Dotster, who's my vendor of choice for domain name registration, does email hosting for 99 cents a month (10 email addresses, which is just about right for the amount of staff we have, and 1.5 GB of space as compared to a TOTAL of 1GB of space that my current provider gave me [and that includes DB space and file sapce]), so I went with that.

They asked if I wanted to transfer over my DNS entries. Assuming that since I had just signed up for email hosting and nothing else, I assumed that they would just transfer over my MX records. To my chagrin, I started getting complaints from users that they couldn't see the site anymore. Dotster had taken the liberty of transferring all the DNS entries (including the "A" records which point to my web server) to their name server.
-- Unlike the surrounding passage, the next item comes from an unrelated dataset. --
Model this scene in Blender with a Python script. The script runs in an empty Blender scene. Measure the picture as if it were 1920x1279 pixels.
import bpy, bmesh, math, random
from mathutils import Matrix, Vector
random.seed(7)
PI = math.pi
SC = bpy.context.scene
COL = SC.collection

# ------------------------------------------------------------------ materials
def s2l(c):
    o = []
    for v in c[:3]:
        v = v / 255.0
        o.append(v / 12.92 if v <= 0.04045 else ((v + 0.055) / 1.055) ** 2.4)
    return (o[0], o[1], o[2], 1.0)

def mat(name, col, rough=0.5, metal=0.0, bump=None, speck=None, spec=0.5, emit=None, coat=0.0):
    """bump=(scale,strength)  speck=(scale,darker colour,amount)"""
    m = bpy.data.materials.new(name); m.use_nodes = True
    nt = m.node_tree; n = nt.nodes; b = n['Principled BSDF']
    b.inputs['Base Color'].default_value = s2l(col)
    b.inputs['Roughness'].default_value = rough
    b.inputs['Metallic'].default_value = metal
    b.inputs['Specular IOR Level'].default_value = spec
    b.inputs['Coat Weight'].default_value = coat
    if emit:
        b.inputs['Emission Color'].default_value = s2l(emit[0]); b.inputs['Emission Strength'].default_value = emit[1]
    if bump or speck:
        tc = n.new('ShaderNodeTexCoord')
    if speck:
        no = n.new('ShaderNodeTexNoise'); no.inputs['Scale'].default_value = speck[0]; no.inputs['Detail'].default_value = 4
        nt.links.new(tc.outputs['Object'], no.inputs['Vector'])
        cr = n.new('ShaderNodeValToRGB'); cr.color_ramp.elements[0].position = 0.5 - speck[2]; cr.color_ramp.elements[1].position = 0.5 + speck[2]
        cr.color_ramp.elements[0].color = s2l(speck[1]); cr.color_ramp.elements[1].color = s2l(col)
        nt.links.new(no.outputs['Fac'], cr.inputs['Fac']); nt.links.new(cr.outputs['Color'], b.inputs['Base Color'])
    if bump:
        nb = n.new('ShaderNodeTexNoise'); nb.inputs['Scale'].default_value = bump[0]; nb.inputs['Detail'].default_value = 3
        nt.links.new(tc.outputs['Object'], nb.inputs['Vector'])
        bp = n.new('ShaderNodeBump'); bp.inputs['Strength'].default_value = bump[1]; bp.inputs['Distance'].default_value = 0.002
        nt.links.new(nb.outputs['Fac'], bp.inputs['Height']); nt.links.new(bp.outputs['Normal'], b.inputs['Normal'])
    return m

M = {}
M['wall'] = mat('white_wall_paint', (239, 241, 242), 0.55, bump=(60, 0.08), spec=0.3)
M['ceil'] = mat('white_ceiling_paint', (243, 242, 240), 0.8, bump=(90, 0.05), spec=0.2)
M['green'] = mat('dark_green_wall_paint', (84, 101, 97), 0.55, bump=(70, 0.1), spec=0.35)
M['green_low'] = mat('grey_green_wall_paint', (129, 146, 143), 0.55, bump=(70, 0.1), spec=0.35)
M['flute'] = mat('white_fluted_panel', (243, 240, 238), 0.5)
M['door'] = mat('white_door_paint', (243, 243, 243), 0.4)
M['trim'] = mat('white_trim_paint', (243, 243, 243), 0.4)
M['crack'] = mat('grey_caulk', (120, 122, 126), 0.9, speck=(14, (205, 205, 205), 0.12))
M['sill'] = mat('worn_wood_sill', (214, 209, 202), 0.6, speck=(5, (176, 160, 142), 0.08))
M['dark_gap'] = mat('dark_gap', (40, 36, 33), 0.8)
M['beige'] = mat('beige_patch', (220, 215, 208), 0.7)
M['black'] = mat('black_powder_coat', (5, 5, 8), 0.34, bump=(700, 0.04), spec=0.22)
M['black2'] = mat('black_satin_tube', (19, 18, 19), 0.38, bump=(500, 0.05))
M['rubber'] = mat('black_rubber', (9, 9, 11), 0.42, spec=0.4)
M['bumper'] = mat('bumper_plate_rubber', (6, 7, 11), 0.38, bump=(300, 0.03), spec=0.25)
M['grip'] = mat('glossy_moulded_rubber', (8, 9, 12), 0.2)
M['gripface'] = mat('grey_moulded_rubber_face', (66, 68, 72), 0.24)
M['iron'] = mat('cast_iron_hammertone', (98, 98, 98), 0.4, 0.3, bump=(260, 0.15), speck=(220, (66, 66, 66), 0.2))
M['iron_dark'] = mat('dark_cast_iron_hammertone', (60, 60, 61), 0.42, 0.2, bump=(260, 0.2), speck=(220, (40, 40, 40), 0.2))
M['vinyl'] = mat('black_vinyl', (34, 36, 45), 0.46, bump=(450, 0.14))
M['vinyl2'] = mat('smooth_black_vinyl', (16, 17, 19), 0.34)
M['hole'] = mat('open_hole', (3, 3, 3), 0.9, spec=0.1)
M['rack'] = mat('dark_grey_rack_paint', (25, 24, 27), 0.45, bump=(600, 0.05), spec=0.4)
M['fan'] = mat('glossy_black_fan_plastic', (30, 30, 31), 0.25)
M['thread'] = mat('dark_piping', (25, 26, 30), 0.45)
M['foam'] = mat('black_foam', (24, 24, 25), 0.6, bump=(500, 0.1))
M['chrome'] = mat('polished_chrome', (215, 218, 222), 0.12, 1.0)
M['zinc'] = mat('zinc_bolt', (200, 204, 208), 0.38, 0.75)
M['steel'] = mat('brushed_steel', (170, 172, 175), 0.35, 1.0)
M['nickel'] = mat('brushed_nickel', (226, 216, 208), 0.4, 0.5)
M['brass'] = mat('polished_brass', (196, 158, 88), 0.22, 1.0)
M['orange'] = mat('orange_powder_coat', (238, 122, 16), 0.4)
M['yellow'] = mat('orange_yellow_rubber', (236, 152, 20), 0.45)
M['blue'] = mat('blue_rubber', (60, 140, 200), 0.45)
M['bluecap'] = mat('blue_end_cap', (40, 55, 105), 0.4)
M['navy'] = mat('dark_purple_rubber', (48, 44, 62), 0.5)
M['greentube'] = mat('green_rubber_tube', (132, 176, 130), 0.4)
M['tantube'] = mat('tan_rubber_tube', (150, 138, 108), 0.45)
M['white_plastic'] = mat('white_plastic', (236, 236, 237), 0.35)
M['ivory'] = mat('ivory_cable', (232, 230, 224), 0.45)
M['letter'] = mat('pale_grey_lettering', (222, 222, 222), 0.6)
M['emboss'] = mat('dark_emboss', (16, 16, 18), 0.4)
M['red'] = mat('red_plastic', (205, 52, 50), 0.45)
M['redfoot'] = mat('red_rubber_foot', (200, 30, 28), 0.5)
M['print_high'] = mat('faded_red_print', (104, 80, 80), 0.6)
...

Dotster's instructions about how to change MX records were abysmally innacurate, so I had to start the task of opening a dialog with them via a trouble ticket. I hope this goes smoothly, since dealing with companies via generic feedback mechanisms just never seems to go smoothly.

Here's to a quick resolution,
Brian

First Post

My past attempts at blogging have been pretty lame, largely because of a lack of discipline on my part, but also largely because I really didn't feel like I had much of a unique perspective on things. One of the things I'm the most proud of, quasi-professionally, has been launching Brewerfan.net and watching it grow since its inception in 2001.

I'm deeply involved right now in the re-writing of Brewerfan.net's "main site" (by this, I mean everything but that Fan Forum which is a hosted application by Yuku. I figure that I'd sort of document the process involved in doing this, as well as throwing other personal and professional insights from my day-job and whatever happens to interest me at the time (which, outside of work, trying to get into decent physical shape, and sleep isn't all that much).

So, anyways... Feel free to comment if there's something you'd like to know more about regarding Brewerfan, or just in general. Hopefully some of the pitfalls that I come across while re-building the site and then developing the site further I can document here, so that other people can learn from them.